The Mudcat Café TM
Thread #100452   Message #3642056
Posted By: meself
14-Jul-14 - 11:26 AM
Thread Name: Origins: John Hackety / Jack Haggerty
Subject: RE: Origins: John Hackety / Jack Haggerty
"Do you really think for a minute that a nice young lady of 1872 would write that?"

Not sure; I'm certain my grandmother, born ca 1890, wouldn't have put it that way, but I don't know about her mother or grandmother - it seems to me fairly typical of the time, and pretty tame - no more than a roundabout way of saying that she'd be married and, therefore, unavailable. In a similar vein, if a nice young lady of today tells us that she will be the 'Maid of Honour' in her friend's wedding, we don't really take that as a comment on her sexual experience or lack thereof. We do take it that she is single (I think - I haven't been following wedding culture lately).

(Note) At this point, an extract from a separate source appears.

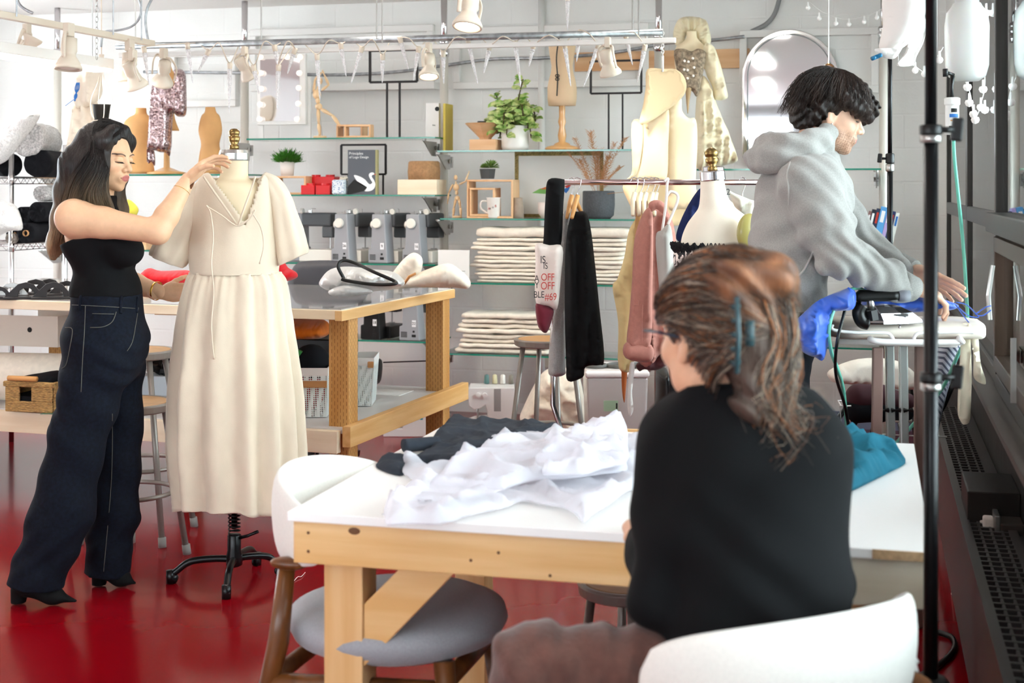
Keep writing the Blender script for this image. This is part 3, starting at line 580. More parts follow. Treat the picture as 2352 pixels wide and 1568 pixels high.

Going a little further back in time, the term "virgin" seems to have been widely used to mean, simply, an unmarried, young woman, whereas today we use that term only in its literal sense. Yes, there was an "assumption" that if a young woman was unmarried, she "must be" a virgin, but of course this would have been a generally agreed-upon falsehood, people three-hundred years ago being no more innocent or naive than they are today.